Northwest Pilots Expect Contract Deadline

From its four biggest unions, the airline is looking to extract about $1.2 billion in wage and other labor savings annually.


Northwest Airlines and its unions will settle their differences "one way or the other" by the end of the year, forecasts pilot union leader Mark McClain.

"We'll have a successful reorganization -- or liquidation," McClain said in an interview Thursday. But he said he's confident that Northwest, which is in bankruptcy, and its unions, creditors, vendors and other key parties can devise a successful reorganization plan.

"The only other option is: We go out of business," said McClain. Soon, he expects, the Eagan, Minn.-based carrier will ask the judge overseeing its Chapter 11 reorganization to set a deadline for reaching giveback deals with its unions.

From its four biggest unions, the airline is looking to extract about $1.2 billion in wage and other labor savings annually. So far, after leaning on those unions for more than two years, Northwest only has pilot givebacks that it values at $250 million. And the airline wants another $358 million from that group.

Typically, the deadline for contract settlements comes no more than51 days after a company requests it, the union indicated.

And McClain feels that request could come from Northwest any day now. "Nothing beats a deadline like a deadline," he said.

If the Northwest bankruptcy judge sets deadlines for new labor contracts to be reached and new pacts are not negotiated, then the judge can allow management to impose contracts.

But if Northwest tries to force a contract on pilots that they deem unacceptable, they could strike. That would, no doubt, ground Northwest, perhaps permanently.

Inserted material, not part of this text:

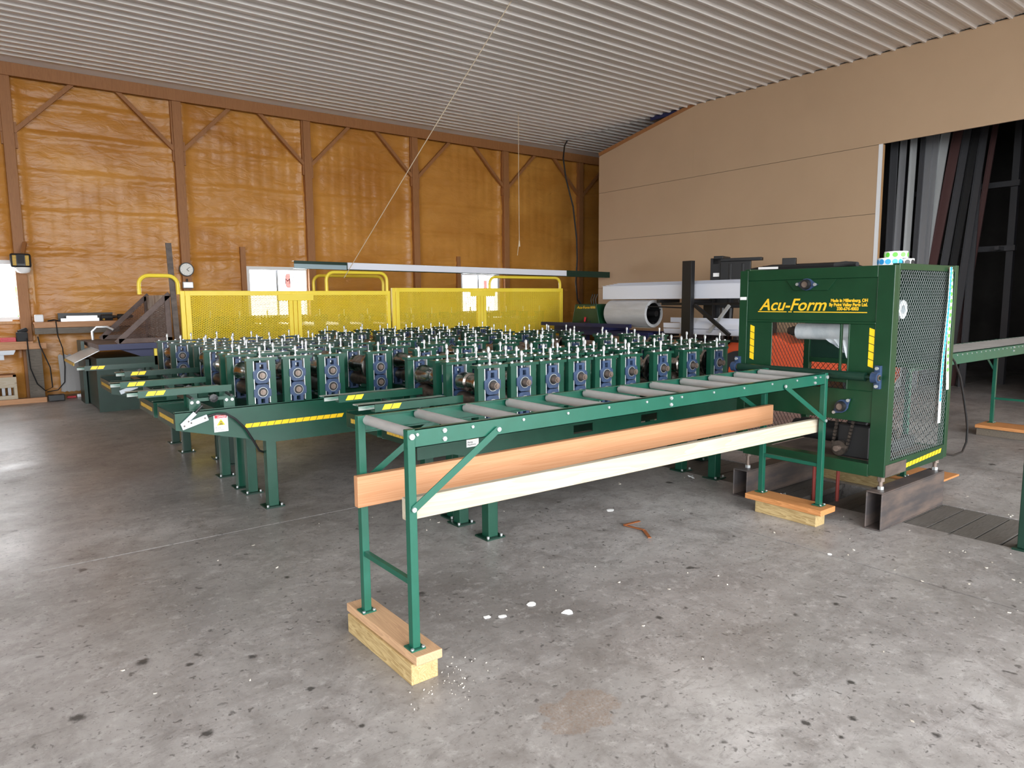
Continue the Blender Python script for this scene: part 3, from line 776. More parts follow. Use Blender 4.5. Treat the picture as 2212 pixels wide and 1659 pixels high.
# danger sticker, tape, release lever and cable on the third machine
def danger_sticker(parent, x, y, z, w=.095, h=.125):
    m_ = MB(); m_.box(x, x + w, y - .0012, y, z, z + h); st = m_.build('danger_sticker', 'paper', parent)
    m_ = MB(); m_.box(x + .006, x + w - .006, y - .0018, y - .0011, z + h - .028, z + h - .006); m_.build('red_band', 'red', st)
    text_mesh('danger_text', 'DANGER', .02, 'paper', st, (x + .026, y - .0020, z + h - .024), FACE_MY, width=w - .036, extrude=.0002)
    c = x + w / 2
    m_ = MB(); m_.prism([(c - .028, z + .047), (c + .028, z + .047), (c, z + .092)], 'y', y - .0018, y - .0011); m_.build('warning_triangle', 'yellow_tape', st)
    m_ = MB(); m_.cyl((c, y - .0018, z + .067), (c, y - .0022, z + .067), .009, n=10, bore=.005)
    m_.box(c - .014, c + .014, y - .0022, y - .0018, z + .051, z + .057); m_.build('warning_symbol', 'black', st)
    text_mesh('sticker_text', 'Moving', .014, 'black', st, (x + .008, y - .0018, z + .026), FACE_MY, width=.036, extrude=.0002)
    text_mesh('sticker_text', 'Machinery', .014, 'black', st, (x + .008, y - .0018, z + .010), FACE_MY, width=.06, extrude=.0002)
    return st
danger_sticker(m2, 1.297, 5.099, .612)
stripe_row('hazard_tape', 'yellow_tape', m2, (1.50, 5.0992, .618), (1, 0, 0), (0, 0, 1), 14, .049, .030, .005, .016)
danger_sticker(m1, 2.345, 3.499, .622, .09, .12)
stripe_row('hazard_tape', 'yellow_tape', m2, (2.42, 5.0992, .618), (1, 0, 0), (0, 0, 1), 3, .049, .030, .005, .016)
m_ = MB(); m_.bar((1.085, 5.085, .675), (1.255, 5.085, .727), .020, .042, (0, 0, 1)); m_.bar((1.085, 5.082, .685), (1.175, 5.082, .765), .018, .028); lv = m_.build('release_lever', 'lever_grey', m2, bevel=.003)
m_ = MB(); m_.cyl((1.168, 5.082, .757), (1.225, 5.082, .812), .009, n=8); m_.build('lever_grip', 'black', lv)
for x, z in ((1.10, .683), (1.145, .700), (1.235, .724), (1.128, .712)):
    m_ = MB(); m_.cyl((x, 5.075, z), (x, 5.071, z), .006, n=8); m_.build('rivet', 'steel_dark', lv)
m_ = MB(); pts = [(1.255, 5.07, .735), (1.31, 5.065, .748), (1.37, 5.06, .742), (1.43, 5.06, .70), (1.50, 5.06, .62), (1.555, 5.07, .52), (1.60, 5.10, .44), (1.66, 5.18, .405), (1.75, 5.25, .41)]
m_.tube(pts, .008, 8); m_.build('control_cable', 'black', m2, smooth=True)
m_ = MB(); m_.bar((1.09, 7.565, .665), (1.24, 7.565, .715), .018, .04); m_.build('release_lever', 'lever_grey', m5, bevel=.003)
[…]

As it stands now, Northwest is aiming to extract$608 million in annual wage, work rule and other savings from its pilots, up $36 million from its previous target.

Northwest's pitch hasn't changed much from the prior one, which came before it raised its overall target for labor-cost savings from all employees from $1.1 billion to $1.4 billion.

The airline is still looking to cut loose about 1,100 of the 5,200 pilots now flying for it. The 400 layoffs announced last week were part of that proposed Northwest target, McClain said.

Pay cuts in the latest proposal are up several percentage points to an average of28 percent. (That includes the 15 percent pay cut the pilots agreed to last December.)

Pilots, under the Northwest proposal, would earn from about $24,000 to $160,000 a year, McClain said. That would make Northwest pilots among the lowest-paid in the industry, he lamented.

"It's a very aggressive proposal," he said.

Northwest has yet to reveal its vision for its future, McClain said.

"We don't have their business plan," he said. "We don't know what Northwest management's long-term vision is for the airline. We haven't heard of any decisive changes in its core strengths (such as its trans-Pacific service)."

Preserving employee pensions will be critical to assuring Northwest's future, McClain said. If Northwest does not make good on its pension obligations, it will enrage its workers.

Prospects are good, McClain believes, for Congress to pass legislation that would give Northwest many more years, perhaps up to 25, to make payments to its pension plans. They're underfunded by $3.8 billion by the company's estimate.

Northwest is on the hook to pay $800 million into the plans in 2006 and $1.7 billion in 2007. But Northwest has warned that it doesn't have the money to make such huge payments. If it doesn't get more time to kick cash into the plans, the airline says it probably would have to terminate the plans, leaving them with the government agency that insures pensions.